I have been a road user, let's limit it to more then 24 hours actually spent on the road, in probably 40 - 50 countries. This is not including Europe where one is unlikely to find the worst drivers in the world and in my opinion, Argentina does not have anything near the worst driving habits in the world. Of course its a problem, as is their drink driving culture recently revealed by increased random breath testing but as I said its very hard to find a fair statistical comparison (as the large divergence between WHO and Argentine road safety campaign stats alone testifies) This is just from my experiences as a road user, admittedly there are 150+ nations where I have had no or insufficient experience on the roads but that can not change the fact that I would already put over a dozen nations below Argentina in terms of road behaviour.
 
syngirl said:
Lol -- go to Cairo, Lima, and Mumbai (or Delhi)
or Lagos, Sana'a, Benin City, Tehran, Kinshasa, Patna, Conakry, Kolkata, Abidjan, Bhagalpur, Ibadan...
 
...Lahore, Cotonou, Bandar Abbas, Djibouti, Fortaleza, Oshogbo, Palembang, Ilorin, Addis Ababa, Niamey, Bobo Dioulasso, Vitória, Dakar, Multan, Serekunda, Varanasi, Lomé...

and I haven't even been to China.
 
Moxon said:
... Addis Ababa ... and I haven't even been to China.
I, too, deplore the poor quality of automotive conduction in Buenos Aires (and, to a lesser degree, in Argentina, and Latin America in general). Based on frequent and extended visits to Argentina over the course of decades, and extended residence in Addis Ababa, I'd say that the quality of driving in Bs.As. is worse. (Of course, I haven't been back to Ethiopia in this century, so my opinion is impaired.)

None of this comparing really matters, though, if a car hits you anywhere.
 
Sure seems to be a lot of cities out there with bad drivers. But notice with whom Buenos Aires is being compared ... not European cities, the kind of comparison Portenos like to make, but with some of the worst cesspool holes on the planet. Wow. Not as bad as Lagos? Addis Ababa? Is this the company Buenos Aires keeps? What happened to "the Paris of South America?"

Cars drive around here with their lights off at night, so do motorcycles. Cars cut diagonally across corners. Cars actually push their bumpers against pedestrians trying to cross intersections WITH the walk light if they aren't fast enough getting out of the way. Cars bump onto sidewalks if the line at the light in front of them is too long. And everybody must have gotten a new car horn for Xmas, because they can't stop playing with it all the time. Running red lights is common if there is no opposing traffic within 10 meters.
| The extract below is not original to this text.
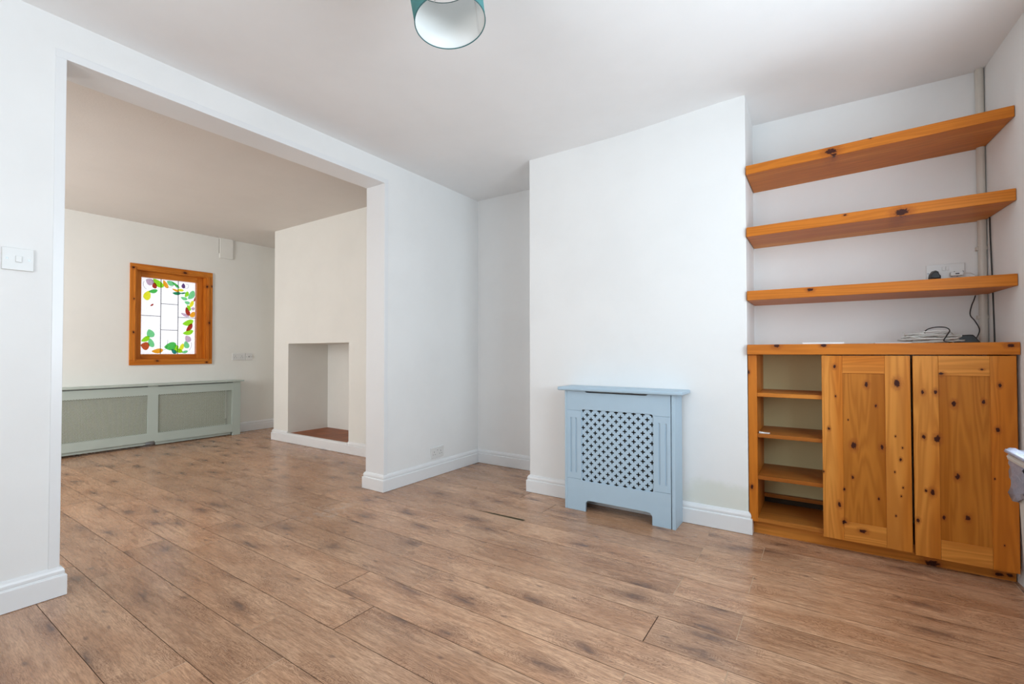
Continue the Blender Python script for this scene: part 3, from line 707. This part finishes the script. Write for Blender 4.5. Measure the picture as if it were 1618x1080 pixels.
# (u, v, half length, half width, angle deg, colour) measured on the panes
LV = [(240, 240, 30, 24, 20, 'lilac'), (281, 275, 24, 16, 80, 'red'), (312, 252, 50, 22, 40, 'lime'), (268, 328, 32, 15, -8, 'green'), (220, 370, 38, 25, 100, 'yellow'), (258, 460, 14, 6, -35, 'red'),
      (378, 262, 36, 15, 60, 'amber'), (424, 250, 32, 18, 25, 'mint'), (470, 262, 34, 8, 35, 'green'), (488, 282, 22, 9, 30, 'mint'), (475, 318, 32, 8, 22, 'amber'), (522, 316, 28, 10, 10, 'yellow'), (485, 347, 34, 12, 2, 'dark'), (545, 346, 26, 6, -5, 'dark'), (552, 277, 20, 15, 80, 'purple'),
      (586, 358, 24, 16, -60, 'lime'), (636, 366, 40, 24, -50, 'mint'), (560, 396, 30, 12, 15, 'mint'), (676, 402, 24, 9, -60, 'red'), (592, 436, 24, 12, 15, 'mint'), (636, 452, 32, 15, -55, 'yellow'), (610, 486, 26, 14, 55, 'lime'), (598, 520, 36, 17, 65, 'red'), (650, 550, 28, 20, -30, 'amber'), (654, 494, 16, 12, 0, 'lilac'), (572, 552, 38, 11, 20, 'lilac'),
      (604, 626, 48, 22, -15, 'lime'), (618, 672, 38, 18, -48, 'red'), (606, 718, 46, 18, -12, 'lime'), (604, 778, 30, 24, 40, 'lilac'), (590, 835, 30, 22, 60, 'mint'), (572, 902, 28, 10, -12, 'mint'), (536, 862, 36, 16, -58, 'yellow'), (504, 886, 40, 16, 20, 'lime'), (430, 848, 48, 30, -15, 'green'), (465, 898, 26, 15, 35, 'teal'), (312, 893, 42, 18, -8, 'amber'),
      (250, 728, 34, 26, 60, 'mint'), (208, 782, 34, 18, -35, 'lime'), (256, 818, 36, 20, 70, 'mint'), (205, 845, 30, 30, 0, 'rust'), (490, 852, 18, 12, 40, 'lime')]
groups = {}
for (u, v, a, b, ang, c) in LV: groups.setdefault(c, []).append((u, v, a, b, ang))
for c, L in groups.items():
    m = MB()
    for (u, v, a, b, ang) in L:
        a *= 1.22; b *= 1.25
        ca, sa = math.cos(math.radians(ang)), math.sin(math.radians(ang)); pts = []
        for k in range(16):
            t_ = k / 16 * 2 * math.pi; px = a * math.cos(t_); py = b * math.sin(t_) * (abs(math.sin(t_)) ** .35) * (1 + .25 * math.cos(t_)) - .12 * b * math.cos(2 * t_)
            pts.append(gmap(u + px * ca - py * sa, v + px * sa + py * ca))
        pts = [(min(max(y, gy0 + .002), gy1 - .013), z) for y, z in pts]
        n = len(pts)
        m.add([(gx + .0023, y, z) for y, z in pts] + [(gx + .0035, y, z) for y, z in pts], [tuple(range(n)), tuple(range(2 * n - 1, n - 1, -1))] + [(i, (i + 1) % n, n + (i + 1) % n, n + i) for i in range(n)])
    o = m.build('glass_leaf', glass_mat('glass_' + c, GC[c], .85), win); o['label'] = {'lime': 'lime green', 'green': 'green', 'mint': 'mint green', 'dark': 'dark green', 'red': 'deep red', 'amber': 'amber', 'yellow': 'yellow green', 'lilac': 'pale lilac', 'teal': 'teal', 'purple': 'purple', 'rust': 'rust red'}[c] + ' stained glass leaf shapes'
# fine painted tendrils
for pts in ([(190, 235), (183, 262), (192, 292), (210, 308)], [(205, 222), (235, 212), (262, 228), (268, 258)], [(395, 292), (440, 284), (462, 262)], [(575, 262), (604, 268), (596, 298), (560, 296)], [(640, 812), (640, 850), (618, 888)], [(404, 790), (403, 815), (390, 870), (360, 884)]):
    P = [(gx + .0025, *gmap(u, v)) for u, v in pts]; tube('tendril', P, .0014, M_lead, win, n=6, sm=5)

# painted box high on the far wall
M_crack = plain('shadow_gap', srgb(120, 112, 100), .7, .1)
bx = empty('cable_box', (FX, -.577, 2.175), 'white painted box cover high on the far wall against the ceiling', 'box cover')
box('box_cover', M_wall2, FX, FX + .022, -.652, -.502, 2.172, 2.418, bx, bevel=.002)
box('side_gap', M_crack, FX + .0002, FX + .006, -.6550, -.6525, 2.23, 2.41, bx)

# ------------------------------------------------------------------ lamp shade
lamp = empty('pendant_lamp', (1.60, -2.19, H), 'teal fabric drum pendant shade hanging at the top of the room', 'lamp')
cL = Vector((1.616, -2.189, 2.100)); ex = Vector((1, 0, .167)).normalized(); ey = Vector((0, 1, .018)); ey = (ey - ex * ex.dot(ey)).normalized(); ax = ex.cross(ey)
tl = NT('teal_shade_fabric'); w1 = tl.noise(tl.vmath('MULTIPLY', tl.pos(), (300, 300, 900)), 1.0, 2)
tl.fin(tl.mix(w1, srgb(112, 170, 168), srgb(90, 148, 150)), .7, .2)
tl2 = tl.node('ShaderNodeBsdfTranslucent', {0: srgb(120, 200, 200)}); mxs = tl.node('ShaderNodeMixShader', {0: .25, 1: tl.bsdf.outputs[0], 2: tl2.outputs[0]}); tl.l.new(mxs.outputs[0], tl.out.inputs[0])
M_liner = plain('white_shade_liner', srgb(236, 238, 236), .45, .4, var=.01)
M_rim = plain('teal_rim_tape', srgb(66, 112, 114), .6, .3)
def ringpts(h, r, n=64): return [cL + ax * h + (ex * math.cos(2 * math.pi * i / n) + ey * math.sin(2 * math.pi * i / n)) * r for i in range(n)]
def band(h0, r0, h1, r1, th):
    n = 64; A = ringpts(h0, r0); B = ringpts(h1, r1); C_ = ringpts(h1, r1 - th); D_ = ringpts(h0, r0 - th); vs = A + B + C_ + D_; fs = []
    for i in range(n):
        j = (i + 1) % n
        for a in range(4): fs.append((a * n + i, a * n + j, ((a + 1) % 4) * n + j, ((a + 1) % 4) * n + i))
    return MB().add(vs, fs)
RB, RT2, HH = .118, .124, .185
band(0, RB, HH, RT2, .0008).build('lamp_shade', tl.m, lamp, smooth=True)
band(.002, RB - .0009, HH - .002, RT2 - .0009, .0008).build('shade_liner', M_liner, lamp, smooth=True)
for h, r in ((0, RB), (HH, RT2)):
    P = ringpts(h, r - .0006); tube('rim_ring', [tuple(p) for p in P] + [tuple(P[0])], .0018, M_rim, lamp, n=6, sm=0)
topc = cL + ax * (HH - .02)
m = MB()
for k in range(3):
    a = 2 * math.pi * k / 3 + .5; e = cL + ax * (HH - .005) + (ex * math.cos(a) + ey * math.sin(a)) * (RT2 - .003)
    d = (e - topc); m.cyl(topc, d, .0016, d.length, 8)
m.cyl(topc - ax * .003, ax, .021, .004, 24)
m.build('shade_spider', M_white_pl, lamp)
# seam strip inside the liner
an = math.radians(72); rd = ex * math.cos(an) + ey * math.sin(an); tg = ax.cross(rd).normalized() * .004
A = cL + ax * .004 + rd * (RB - .0022); B = cL + ax * (HH - .004) + rd * (RT2 - .0022)
MB().add([A - tg, A + tg, B + tg, B - tg, A - tg + rd * .0003, A + tg + rd * .0003, B + tg + rd * .0003, B - tg + rd * .0003], [(0, 1, 2, 3), (4, 5, 6, 7)]).build('liner_seam', M_white_pl, lamp)
m = MB(); m.cyl(topc - ax * .055, ax, .018, .075, 20, .015); m.build('lamp_holder', M_white_pl, lamp, bevel=.002)
m = MB(); m.cyl(Vector((1.578, -2.1925, 2.372)), (0, 0, 1), .045, .029, 28, .05); m.build('ceiling_rose', M_white_pl, lamp, bevel=.003)
tube('flex', [topc + ax * .01, topc + ax * .05, (1.578, -2.1925, 2.375)], .003, M_white_pl, lamp)

# ------------------------------------------------------------------ white bin with a bag at the right edge
M_bin = plain('white_bin_plastic', srgb(206, 206, 202), .35, .4, var=.02)
bn = empty('waste_bin', (3.22, -1.58, 0), 'tall white plastic bin at the right edge beside the pine cabinet', 'bin')
def loop(x0, x1, y0, y1, r, z): return [(a, b, z) for a, b in rrect(x0, x1, y0, y1, r, 5)]
def shell(name, rings, mat, parent, cap_bottom=True):
    n = len(rings[0]); m = MB(); vs = [p for r in rings for p in r]; fs = []
    for k in range(len(rings) - 1):
        for i in range(n): fs.append((k * n + i, k * n + (i + 1) % n, (k + 1) * n + (i + 1) % n, (k + 1) * n + i))
    if cap_bottom: fs.append(tuple(range(n)))
    return m.add(vs, fs).build(name, mat, parent)
bx1 = 3.352
shell('bin_body', [loop(3.124, bx1 - .025, -1.745, -1.424, .03, 0), loop(3.106, bx1 - .010, -1.755, -1.402, .025, .695), loop(3.110, bx1 - .014, -1.751, -1.406, .022, .695), loop(3.128, bx1 - .029, -1.741, -1.428, .027, .006)], M_bin, bn)
shell('bin_rim', [loop(3.104, bx1 - .006, -1.757, -1.400, .028, .683), loop(3.090, bx1 - .001, -1.768, -1.384, .034, .684), loop(3.088, bx1 + .000, -1.770, -1.382, .036, .692), loop(3.092, bx1 - .002, -1.767, -1.386, .033, .699), loop(3.108, bx1 - .012, -1.753, -1.404, .024, .700), loop(3.108, bx1 - .012, -1.753, -1.404, .024, .686)], M_bin, bn, False)
tb = NT('grey_bin_liner'); nb = tb.noise(tb.pos(), 45.0, 4, .6, .8); tb.bump(nb, .6, .006); tb.fin(tb.mix(nb, srgb(176, 176, 190), srgb(134, 134, 150)), .35, .5)
def bag():
    # liner folded over the rim: a crumpled skirt on the back left corner, and a crumpled top
    rr = random.Random(3); m = MB()
    base = rrect(3.084, bx1 + .003, -1.772, -1.379, .034, 6)
    n = len(base); rings = []
    # lie inside, over the rim, then hang outside (left/back side only)
    def off(pts, d, z, jit): 
        out = []
        cx, cy = 3.22, -1.58
        for i, (a, b) in enumerate(pts):
            v = Vector((a - cx, b - cy)); L = v.length; v = v / L * (L + d + (rr.random() - .5) * jit); out.append((min(cx + v.x, bx1 + .004), cy + v.y, z + (rr.random() - .5) * jit))
        return out
    rings = [off(base, -.05, .60, .006), off(base, -.035, .680, .006), off(base, -.022, .706, .008), off(base, -.006, .711, .007), off(base, -.001, .704, .003)]
    vs = [p for r in rings for p in r]; fs = []
    for k in range(len(rings) - 1):
        for i in range(n): fs.append((k * n + i, k * n + (i + 1) % n, (k + 1) * n + (i + 1) % n, (k + 1) * n + i))
    m.add(vs, fs)
    # hanging flap over the far left corner, below the rim
    cols = 14; rows = 8; vs = []; fs = []
    for j in range(rows + 1):
        t_ = j / rows
        for i in range(cols + 1):
            s_ = i / cols
            # runs from the left side (y -1.50) round the corner to the back (x 3.20)
            if s_ < .5: x, y = 3.101, -1.520 + (s_ / .5) * .125
            else: x, y = 3.104 + (s_ - .5) / .5 * .11, -1.395
            bul = .004 + .012 * math.sin(s_ * 17 + j * .8) ** 2 * (0.4 + t_)
            dx, dy = (-1, .0) if s_ < .45 else ((-.7, .7) if s_ < .6 else (0, 1))
            length = .125 * (0.35 + .65 * math.sin(math.pi * min(1, max(0, s_ * .9 + .1))))
            x += dx * bul * (1 - .3 * t_) + (rr.random() - .5) * .003 + .012 * t_ * (1 if s_ < .5 else .4); y += dy * bul + (rr.random() - .5) * .003 - .01 * t_ * (s_ > .5)
            vs.append((x, y, .689 - length * t_ + (rr.random() - .5) * .004))
    for j in range(rows):
        for i in range(cols):
            a = j * (cols + 1) + i; fs.append((a, a + 1, a + cols + 2, a + cols + 1))
    m.add(vs, fs)
    o = m.build('bin_liner', tb.m, smooth=True)
    sd = o.modifiers.new('solid', 'SOLIDIFY'); sd.thickness = .0008
    tag(o, 'crumpled grey plastic liner bag folded over the white bin rim', 'bin bag')
bag()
Few intersections are marked with lights for pedestrians to cross, so it becomes a suicidal dash for pedestrians trying to guess which pile of cars is on the verge of racing forward as they "anticipate" the light will change pretty soon. On and on and on and on ... until it just gets boring.
 
pericles said:
I fully agree with this statement above and find the local drivers childish and dangerous. I walk over 15 km a day and encounter agressive drivers who look at me crossing the road as a form of target practice. I believe that a blitz on dangerous driving must be enforced for 12 months to change the inherent selfishness of the local drivers. A car is a lethal weapon and all that use it carelessly should have their cars impounded and their licences revoked..........

Just out of curiosity, are you crossing the street when the cars have a green light?